Burmistrz Jarosław Kielar wraz z jego KWW Ziemia Prudnicka zyskał także większość w kluczborskiej radzie miasta.
Kadencję rady miejskiej w Kluczborku rozpoczął jednak spór o wiceprzewodniczącego Piotra Rewienkę z PiS, którego kandydatura została odrzucona. Radni Zjednoczonej Prawicy zarzucili po tym burmistrzowi i jego klubowi lekceważenie.
Sprawę skomentował w porannej rozmowie burmistrz.
- Tu zostały osobiste cele postawione ponad cele całej grupy. Rzeczywiście, radni Ziemi Kluczborskiej zgodzili się na to, żeby Zjednoczona Prawica miała wiceprzewodniczącego rady, ale warunkiem było, że nie będzie nim Piotr Rewienko. Jest to radny, który miał teraz akurat przerwę, ale przez kilka kadencji był radnym. To człowiek, z którym ciężko współpracować - powiedział. - I również było powiedziane, że jeśli zostanie zgłoszona konkretnie ta osoba, to Ziemia Kluczborska zgłosi innego bardzo doświadczonego radnego, dyrektora technikum Piotra Sitnika. I tak też się stało - powiedział Jarosław Kielar. - Tu chodziło o cechy osobowościowe Piotra Rewienki - dodał burmistrz.
Tymczasem w powiecie kluczborskim Polskie Stronnictwo Ludowe po ostatnich wyborach samorządowych straciło władzę. Nowym starostą został Mirosław Birecki, popierany przez porozumienie KWW Ziemia Kluczborska,
- Wszystko, co teraz zadzieje się w powiecie, będzie za zgodą burmistrza Kluczborka. Birecki, Kielar i Więcek będą mieli wpływ na wszystko. Ta lokalna scena polityczna zostanie zamurowana. Będzie to swego rodzaju jednowładztwo - powiedział w porannej rozmowie "Poglądy i osądy" Piotr Pośpiech, były starosta powiatu kluczborskiego.
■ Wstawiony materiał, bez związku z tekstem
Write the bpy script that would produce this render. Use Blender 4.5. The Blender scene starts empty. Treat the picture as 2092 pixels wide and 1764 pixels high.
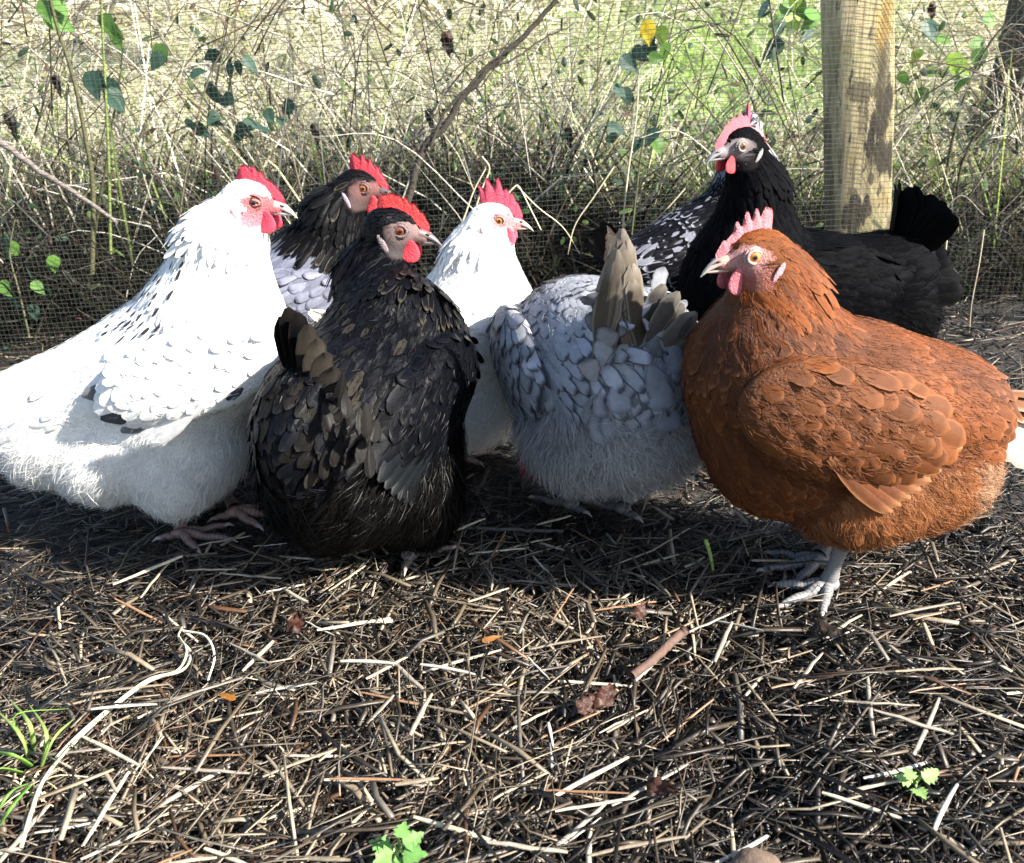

- Należy wierzyć w to, że to będą rządy uczciwe, sprawiedliwe, rzetelne i transparentne. Wszyscy jesteśmy tylko ludźmi. Uważam, że w tej lokalnej społeczności różne siły powinny się równoważyć. Jak mówi klasyk: jak wszyscy myślą tak samo, to nikt nie myśli za wiele - dodał Pośpiech.
PSL rządził powiatem kluczborskim od 20 lat. - Nie jest prawdą, że przez ten czas powiat był zabetonowany. W gminach rządziliśmy w różnych układach i koalicjach - dodaje Pośpiech, który - jak mówi - jest aktualnie bezrobotnym i szuka pracy.